THE INDIANS.
LETTER FROM MISS COLLINS.
No facts in this field can be of more interest to the readers of the MISSIONARY than those contained in the following thrilling account of the conversion of three young Indians in Miss Collins' mission field. We give the facts as written by this self-sacrificing missionary.
Last Sabbath, Mr. Riggs came up from Oahe and we had communion, and there were five children baptized and seven grown people, and seven more were examined and advised to wait till the next communion. It was a most interesting season.
Three of the young men were the leaders in the Indian dance. They have always been the head ones in all Indian customs. A year ago, one of them said in the dance that he should follow the Indian customs a year longer—give himself up to them wholly and try to be satisfied, and if he had in his heart the same unsatisfied feeling, the same longing, that he then had, he should throw it all away.

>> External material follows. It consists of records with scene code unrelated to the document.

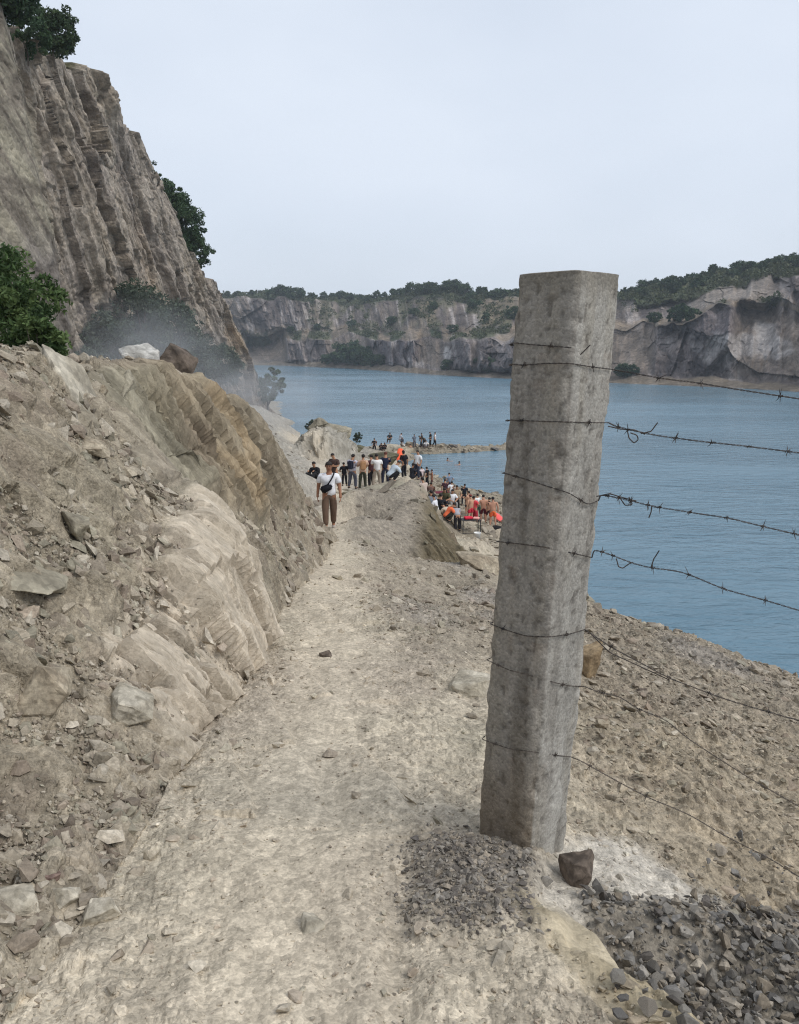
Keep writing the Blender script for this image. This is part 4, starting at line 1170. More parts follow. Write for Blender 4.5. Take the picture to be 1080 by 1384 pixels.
def wire(label, post_px, free_px, extra=(), barbs=(), ext=True, Yoff=0.0, thin=1.0, mat=None):
    paths = []
    if post_px:
        pp = [on_post(*p) for p in post_px]
        hgt_ = (pp[0] - PNB) @ PAX
        cnr = PNB + hgt_ * PAX + PE1
        o1 = PE1 / np.linalg.norm(PE1); o2 = PE2 / np.linalg.norm(PE2)
        pp = [cnr + PE2 * .6 + o1 * .003, cnr + PE2 * .15 + o1 * .002, cnr - o1 * .002 + o2 * .002] + pp   # carried round the far side
        P1 = smooth_path(pp, 50)
        # keep just outside the concrete
        for k in range(len(P1)):
            pass
        paths += twist_wire(P1, .04, .0010, .0012)
        for f in (.38, .82):
            k = int(f * (len(P1) - 1)); paths += barb(P1[k], P1[min(k + 1, len(P1) - 1)] - P1[k - 1], .015)
    if free_px:
        q = [free(px, py, Yw(px) + Yoff) for px, py in free_px]
        if post_px: q = [on_post(*post_px[-1])] + q
        if ext:
            dlt = q[-1] - q[-2]; dlt = dlt / np.linalg.norm(dlt)
            q += [q[-1] + dlt * .5 + np.array([0, 0, -.0]), q[-1] + dlt * 1.4 + np.array([0, 0, .05])]
        P2 = smooth_path(q, 120)
        paths += twist_wire(P2, .035, .0011 * thin, .0016 * thin)
        d = np.concatenate([[0], np.cumsum(np.linalg.norm(np.diff(P2, axis=0), axis=1))])
        for px, py in barbs:
            tgt = free(px, py, Yw(px) + Yoff); k = int(np.argmin(np.linalg.norm(P2 - tgt, axis=1))); k = min(max(k, 1), len(P2) - 2)
            paths += barb(P2[k], P2[k + 1] - P2[k - 1], .021)
    for ex in extra:
        paths.append((smooth_path([free(px, py, Yw(px) + Yoff) for px, py in ex], 40), .0019))
    V, F = tubes(paths)
    o = mesh_np('barbed_wire', V, F, mat or wire_mat, True)
    tag(o, label, 'barbed wire', 'barbed wire strands on the post')
wire('short barbed wire turn nearest the top of the post, ending at its edge', [(695, 463), (722, 466), (752, 468), (774, 470)], [])
wire('highest barbed wire strand running right over the far cliff foot', [(689, 491), (708, 494), (740, 491), (772, 491), (798, 496), (824, 499)],
     [(850, 503), (890, 511), (940, 517), (1000, 527), (1040, 533), (1080, 539)], extra=[[(798, 466), (786, 478), (772, 488)]], barbs=[(889, 511), (945, 517), (1058, 536)])
wire('barbed wire strand with a small round curl in front of the water', [(684, 567), (724, 569), (765, 570), (800, 571), (820, 571)],
     [(832, 576), (855, 582), (890, 589), (950, 597), (1000, 602), (1040, 607), (1080, 612)],
     extra=[[(848, 582), (850, 592), (857, 599), (863, 594), (861, 588), (852, 585)], [(866, 586), (880, 583), (889, 571)], [(822, 576), (840, 580), (858, 581), (872, 587)]],
     barbs=[(832, 574), (851, 580), (914, 592), (960, 598), (1010, 603), (1062, 611)])
wire('barbed wire strand tangled by the post at mid height, dipping toward the right edge', [(680, 638), (712, 647), (742, 657), (765, 665), (792, 682), (806, 676)],
     [(812, 668), (850, 676), (880, 684), (935, 693), (985, 700), (1033, 712), (1080, 723)],
     extra=[[(838, 673), (845, 683), (855, 682), (850, 672)], [(881, 683), (880, 692), (877, 700)], [(806, 671), (824, 667), (840, 672), (860, 677)]],
     barbs=[(819, 667), (834, 666), (853, 676), (878, 683), (894, 684), (935, 693), (984, 700), (1033, 712), (1076, 722)])
wire('barbed wire strand with a sagging loop and raised tip low over the water', [(672, 731), (708, 735), (740, 739), (776, 748), (797, 753)],
     [(803, 742), (832, 752), (856, 762), (882, 768), (920, 772), (940, 780), (980, 797), (1030, 810), (1080, 825)],
     extra=[[(833, 755), (836, 766), (842, 768), (850, 762), (856, 760)], [(880, 767), (884, 755), (891, 744)]],
     barbs=[(830, 752), (811, 758), (880, 766), (931, 777), (978, 797), (1032, 811)])
wire('doubled wire strand sloping down over the bare shore', [(664, 842), (684, 850), (712, 859), (742, 860), (768, 856), (788, 850)],
     [(798, 856), (828, 876), (870, 898), (905, 917), (940, 930), (980, 945), (1020, 957), (1080, 974)],
     extra=[[(798, 856), (824, 882), (868, 902), (905, 919)]], barbs=[(828, 877), (902, 915), (955, 936), (1034, 962)])
wire('slack wire strand lying close above the stony slope', [(658, 890), (690, 905), (716, 911), (745, 921), (766, 926), (780, 927)],
     [(790, 927), (810, 937), (838, 940), (860, 958), (900, 972), (925, 995), (960, 1018), (1010, 1050), (1080, 1090)], barbs=[(812, 938), (862, 959)], Yoff=.02, thin=.95, mat=dusty_wire)
wire('lowest wire strand, running from the foot of the post to the heap', [(653, 998), (690, 1011), (722, 1015), (752, 1020), (770, 1022)],
     [(785, 1028), (802, 1038), (838, 1058), (880, 1080), (930, 1100), (980, 1130), (1040, 1160), (1080, 1185)], barbs=[(800, 1037), (870, 1076)], Yoff=.02, thin=.95, mat=dusty_wire)
# ================================================================== trees and shrubs
def leaf_material(name):
    m, n, b = new_mat(name)
    a = n.nodes.new('ShaderNodeVertexColor'); a.layer_name = 'Col'
    n.links.new(a.outputs['Color'], b.inputs['Base Color'])
    b.inputs['Roughness'].default_value = .65; b.inputs['Specular IOR Level'].default_value = .2
    tr = n.nodes.new('ShaderNodeBsdfTranslucent'); n.links.new(a.outputs['Color'], tr.inputs['Color'])
    mx = n.nodes.new('ShaderNodeMixShader'); mx.inputs[0].default_value = .22
    n.links.new(b.outputs[0], mx.inputs[1]); n.links.new(tr.outputs[0], mx.inputs[2])
    n.links.new(mx.outputs[0], n.nodes['Material Output'].inputs['Surface'])
    return m
leaf_mat = leaf_material('leaf')
m_, n_, b_ = new_mat('bark')
n_.links.new(mixc(n_, noise(n_, objco(n_, (6, 6, 1.5)), 3, 4), (.05, .04, .03), (.14, .115, .09)), b_.inputs['Base Color']); b_.inputs['Roughness'].default_value = .9
bark_mat = m_

def crown_mesh(seed, rad, nclump, nleaf, leaf, cols, cz=0, squash=.8, hang=0.0):
    """leaf-sized faces gathered in twig clumps through an uneven crown"""
    r = np.random.default_rng(seed)
    d = r.normal(size=(nclump, 3)); d /= np.linalg.norm(d, axis=1, keepdims=True)
    bulge = 1 + .38 * fbm(d[:, 0] * 1.6 + seed, d[:, 1] * 1.6, d[:, 2] * 1.6, 3, seed)
    rr_ = r.uniform(.30, 1, nclump) ** .55
    ctr = d * (rr_ * bulge)[:, None] * np.array([rad, rad, rad * squash])
    cr = rad * r.uniform(.13, .30, nclump)
    k = r.integers(0, nclump, nleaf)
    off = r.normal(size=(nleaf, 3)); off /= np.linalg.norm(off, axis=1, keepdims=True)
    P = ctr[k] + off * (cr[k] * r.uniform(.25, 1, nleaf) ** .5)[:, None] * np.array([1, 1, .75])
    P[:, 2] += cz
    a = r.normal(size=(nleaf, 3)); a /= np.linalg.norm(a, axis=1, keepdims=True)
    a[:, 2] -= hang
    b = np.cross(a, r.normal(size=(nleaf, 3))); b /= np.linalg.norm(b, axis=1, keepdims=True) + 1e-9
    s = leaf * r.uniform(.6, 1.35, nleaf)
    l, w = (a * s[:, None]), (b * (s * .42)[:, None])
    V = np.stack([P - l, P + w, P + l, P - w], 1).reshape(-1, 3)
    F = np.arange(nleaf * 4).reshape(-1, 4)
    ccl = r.uniform(0, 1, nclump)
    c0, c1, c2 = (np.array(c) for c in cols)
    t = np.clip(ccl[k] + r.normal(0, .18, nleaf), 0, 1)[:, None]
    c = np.where(t < .5, c0 + (c1 - c0) * t * 2, c1 + (c2 - c1) * (t - .5) * 2) * r.uniform(.8, 1.2, (nleaf, 1))
    return V, F, np.repeat(c, 4, axis=0), ctr + np.array([0, 0, cz])

def limbs(seed, h, ctrs, r0, nl=7):
    r = np.random.default_rng(seed)
    top = np.array([r.normal(0, .05) * h, r.normal(0, .05) * h, h * .82])
    tr = smooth_path([(0, 0, -.3), (0, 0, 0), top * np.array([.35, .5, .45]), top * np.array([.8, .7, .75]), top], 14)
    paths = [(tr, np.linspace(r0, r0 * .25, 14))]
    for k in r.choice(len(ctrs), min(nl, len(ctrs)), replace=False):
        f = r.uniform(.35, .8); st = tr[int(f * 13)]
        mid = (st + ctrs[k]) / 2 + np.array([0, 0, -.04 * h])
        paths.append((smooth_path([st, mid, ctrs[k]], 8), np.linspace(r0 * .5 * (1 - f * .5), r0 * .1, 8)))
    return tubes(paths, 6)

GREENL = ((.034, .062, .022), (.068, .112, .038), (.122, .172, .062))
DEEP = ((.026, .052, .027), (.048, .086, .040), (.084, .126, .058))
DUSTY = ((.044, .064, .044), (.068, .094, .064), (.105, .128, .092))
FARG = ((.026, .048, .024), (.044, .076, .034), (.075, .105, .048))
def tree(label, loc, h, rad, cols, seed, name='broadleaf_tree', nclump=60, nleaf=6000, leaf=.08, squash=.85, cat='tree', group=None, crown_frac=.62, r0=None):
    root = bpy.data.objects.new(name, None); COL.objects.link(root); root.location = loc; root.empty_display_size = .3
    V, F, c, ctrs = crown_mesh(seed, rad, nclump, nleaf, leaf, cols, cz=h - rad * squash * .95, squash=squash)
    mesh_np('crown', V, F, leaf_mat, False, c, root)
    V, F = limbs(seed, h, ctrs, r0 or h * .022)
    mesh_np('trunk', V, F, bark_mat, True, None, root)
    tag(root, label, cat, group)
    return root
def gz(p, sink=.1): return (p[0], p[1], ground_z(p[0], p[1]) - sink)

# near bush, left edge
p = at(10, 500, 11.0)
tree('bright green leafy bush behind the rubble bank at the left edge', (p[0] - .25, 11.0, ground_z(p[0], 11) - .1), 1.36 - ground_z(p[0], 11), 1.02, GREENL, 11, nclump=150, nleaf=24000, leaf=.040, squash=1.0, r0=.05)
p = at(52, 505, 10.2)
tree('small green bush spilling over the bank crest beside the leafy bush', (p[0], 10.2, ground_z(p[0], 10.2) - .1), .42 - ground_z(p[0], 10.2), .46, GREENL, 12, name='small_bush', nclump=40, nleaf=4500, leaf=.045, squash=1.05, cat='bush', r0=.025)
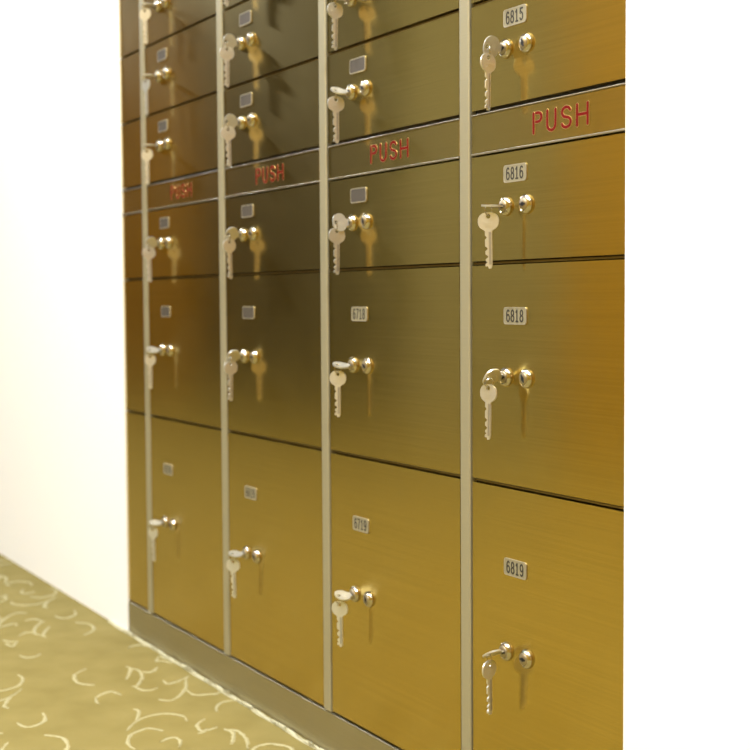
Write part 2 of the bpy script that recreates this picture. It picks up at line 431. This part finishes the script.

On last New Year's day, the same young man, "Huntington Wolcott," came to me and said—"Last night I arose in the dance and told them that I had given the old customs and the old Indians a fair trial, and that they did not satisfy, now I should leave them forever and give myself to God, and if any others were ready to follow to arise and so make it known. The other two leaders arose, stood silently a moment, and walked out." From that time they have given themselves up to singing, praying and studying the Bible. They had, for two years, been halting between two opinions, attending the school, church, etc., and the Indian feasts and dances, too. These three having come out so boldly on God's side, has made a great change in our work here.
Poor old Running-Antelope feels very sad. It is his desire to keep the young men from learning Christianity and civilization as long as he can. He wants them to have everything in common, and to feel that for an individual to accumulate anything is a disgrace. As long as they feel so, of course squalor and suffering will be the natural consequences.